Aim of the task: Give again only the lines running from the one with "Recreate this scene" through the one with "SC.view_settings.gamma = 1.0", inclusive. Omit every picture.

3D scene scripts:
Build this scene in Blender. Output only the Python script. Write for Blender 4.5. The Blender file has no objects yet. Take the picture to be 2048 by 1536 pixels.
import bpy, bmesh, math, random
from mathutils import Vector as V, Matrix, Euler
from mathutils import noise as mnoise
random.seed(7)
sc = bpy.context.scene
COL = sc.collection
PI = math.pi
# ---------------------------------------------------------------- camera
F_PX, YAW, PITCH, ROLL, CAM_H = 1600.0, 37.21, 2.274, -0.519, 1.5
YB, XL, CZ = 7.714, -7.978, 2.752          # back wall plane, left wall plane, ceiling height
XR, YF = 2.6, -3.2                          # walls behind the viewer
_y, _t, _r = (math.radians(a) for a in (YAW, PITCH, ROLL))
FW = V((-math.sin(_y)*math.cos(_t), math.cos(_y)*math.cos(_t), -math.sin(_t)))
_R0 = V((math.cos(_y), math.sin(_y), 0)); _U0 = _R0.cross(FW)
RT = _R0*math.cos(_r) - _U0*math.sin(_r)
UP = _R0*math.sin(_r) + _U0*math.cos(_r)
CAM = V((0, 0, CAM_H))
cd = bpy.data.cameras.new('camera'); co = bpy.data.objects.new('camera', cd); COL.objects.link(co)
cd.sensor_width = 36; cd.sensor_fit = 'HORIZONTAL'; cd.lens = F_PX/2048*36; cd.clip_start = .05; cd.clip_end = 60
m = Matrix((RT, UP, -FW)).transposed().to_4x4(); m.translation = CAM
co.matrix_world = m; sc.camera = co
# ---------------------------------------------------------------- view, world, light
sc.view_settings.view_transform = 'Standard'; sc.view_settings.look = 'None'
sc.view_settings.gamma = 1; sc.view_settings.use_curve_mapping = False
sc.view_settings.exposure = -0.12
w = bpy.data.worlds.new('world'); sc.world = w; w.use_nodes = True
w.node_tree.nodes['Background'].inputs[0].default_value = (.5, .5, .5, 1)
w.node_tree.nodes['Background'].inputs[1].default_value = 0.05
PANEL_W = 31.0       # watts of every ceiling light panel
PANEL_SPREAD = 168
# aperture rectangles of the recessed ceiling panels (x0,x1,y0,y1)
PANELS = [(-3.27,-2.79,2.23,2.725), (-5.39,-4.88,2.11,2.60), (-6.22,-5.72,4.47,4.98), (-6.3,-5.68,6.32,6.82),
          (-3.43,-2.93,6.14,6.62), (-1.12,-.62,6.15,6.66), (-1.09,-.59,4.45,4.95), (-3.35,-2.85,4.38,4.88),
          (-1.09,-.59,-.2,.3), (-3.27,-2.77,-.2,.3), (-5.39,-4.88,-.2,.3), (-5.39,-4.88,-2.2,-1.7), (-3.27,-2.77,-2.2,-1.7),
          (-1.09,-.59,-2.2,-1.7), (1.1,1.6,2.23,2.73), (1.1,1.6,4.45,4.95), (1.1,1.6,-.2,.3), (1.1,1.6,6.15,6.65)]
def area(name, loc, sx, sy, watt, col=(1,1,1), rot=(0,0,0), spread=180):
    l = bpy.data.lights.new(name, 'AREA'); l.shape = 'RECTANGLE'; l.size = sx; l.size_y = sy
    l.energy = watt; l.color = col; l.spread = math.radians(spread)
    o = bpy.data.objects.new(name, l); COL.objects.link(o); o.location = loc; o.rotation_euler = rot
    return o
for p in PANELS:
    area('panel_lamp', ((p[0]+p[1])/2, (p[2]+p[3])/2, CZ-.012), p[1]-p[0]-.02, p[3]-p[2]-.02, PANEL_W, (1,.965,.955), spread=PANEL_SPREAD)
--
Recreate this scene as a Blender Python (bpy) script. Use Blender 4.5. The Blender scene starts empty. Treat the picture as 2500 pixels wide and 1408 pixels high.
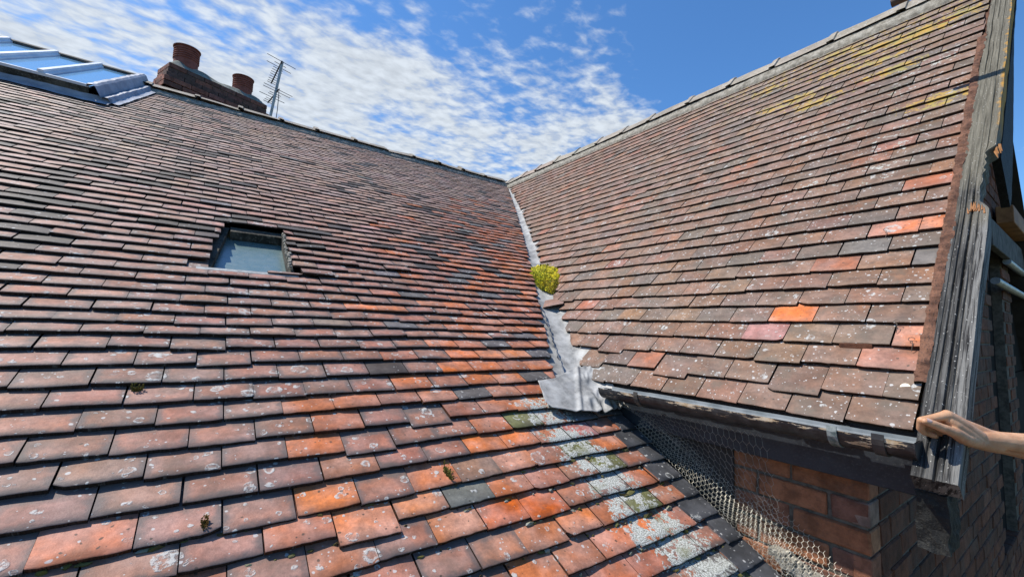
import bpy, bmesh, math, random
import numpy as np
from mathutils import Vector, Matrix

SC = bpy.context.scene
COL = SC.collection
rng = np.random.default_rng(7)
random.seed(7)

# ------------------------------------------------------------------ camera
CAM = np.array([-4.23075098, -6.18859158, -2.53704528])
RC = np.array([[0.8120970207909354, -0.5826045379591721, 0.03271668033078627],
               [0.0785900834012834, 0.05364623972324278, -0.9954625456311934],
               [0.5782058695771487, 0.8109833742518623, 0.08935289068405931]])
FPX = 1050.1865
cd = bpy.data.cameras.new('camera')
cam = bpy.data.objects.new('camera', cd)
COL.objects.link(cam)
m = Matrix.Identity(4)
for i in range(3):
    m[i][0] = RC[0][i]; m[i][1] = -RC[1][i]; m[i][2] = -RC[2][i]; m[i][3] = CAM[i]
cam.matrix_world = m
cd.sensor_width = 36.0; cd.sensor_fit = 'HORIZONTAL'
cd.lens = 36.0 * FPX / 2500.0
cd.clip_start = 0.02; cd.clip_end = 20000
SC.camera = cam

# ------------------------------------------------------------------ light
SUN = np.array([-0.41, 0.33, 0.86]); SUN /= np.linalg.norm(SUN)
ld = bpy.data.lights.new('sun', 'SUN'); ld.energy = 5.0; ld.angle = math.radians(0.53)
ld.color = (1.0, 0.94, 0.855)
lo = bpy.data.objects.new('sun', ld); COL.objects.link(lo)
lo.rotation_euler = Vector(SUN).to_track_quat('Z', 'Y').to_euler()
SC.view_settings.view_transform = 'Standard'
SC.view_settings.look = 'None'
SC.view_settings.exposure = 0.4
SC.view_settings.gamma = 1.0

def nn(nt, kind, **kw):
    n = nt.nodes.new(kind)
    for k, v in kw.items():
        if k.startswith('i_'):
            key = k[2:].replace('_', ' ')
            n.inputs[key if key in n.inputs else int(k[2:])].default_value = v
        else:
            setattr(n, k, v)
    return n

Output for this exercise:
Recreate this scene as a Blender Python (bpy) script. Use Blender 4.5. The Blender scene starts empty. Treat the picture as 2500 pixels wide and 1408 pixels high.
import bpy, bmesh, math, random
import numpy as np
from mathutils import Vector, Matrix

SC = bpy.context.scene
COL = SC.collection
rng = np.random.default_rng(7)
random.seed(7)

# ------------------------------------------------------------------ camera
CAM = np.array([-4.23075098, -6.18859158, -2.53704528])
RC = np.array([[0.8120970207909354, -0.5826045379591721, 0.03271668033078627],
               [0.0785900834012834, 0.05364623972324278, -0.9954625456311934],
               [0.5782058695771487, 0.8109833742518623, 0.08935289068405931]])
FPX = 1050.1865
cd = bpy.data.cameras.new('camera')
cam = bpy.data.objects.new('camera', cd)
COL.objects.link(cam)
m = Matrix.Identity(4)
for i in range(3):
    m[i][0] = RC[0][i]; m[i][1] = -RC[1][i]; m[i][2] = -RC[2][i]; m[i][3] = CAM[i]
cam.matrix_world = m
cd.sensor_width = 36.0; cd.sensor_fit = 'HORIZONTAL'
cd.lens = 36.0 * FPX / 2500.0
cd.clip_start = 0.02; cd.clip_end = 20000
SC.camera = cam

# ------------------------------------------------------------------ light
SUN = np.array([-0.41, 0.33, 0.86]); SUN /= np.linalg.norm(SUN)
ld = bpy.data.lights.new('sun', 'SUN'); ld.energy = 5.0; ld.angle = math.radians(0.53)
ld.color = (1.0, 0.94, 0.855)
lo = bpy.data.objects.new('sun', ld); COL.objects.link(lo)
lo.rotation_euler = Vector(SUN).to_track_quat('Z', 'Y').to_euler()
SC.view_settings.view_transform = 'Standard'
SC.view_settings.look = 'None'
SC.view_settings.exposure = 0.4
SC.view_settings.gamma = 1.0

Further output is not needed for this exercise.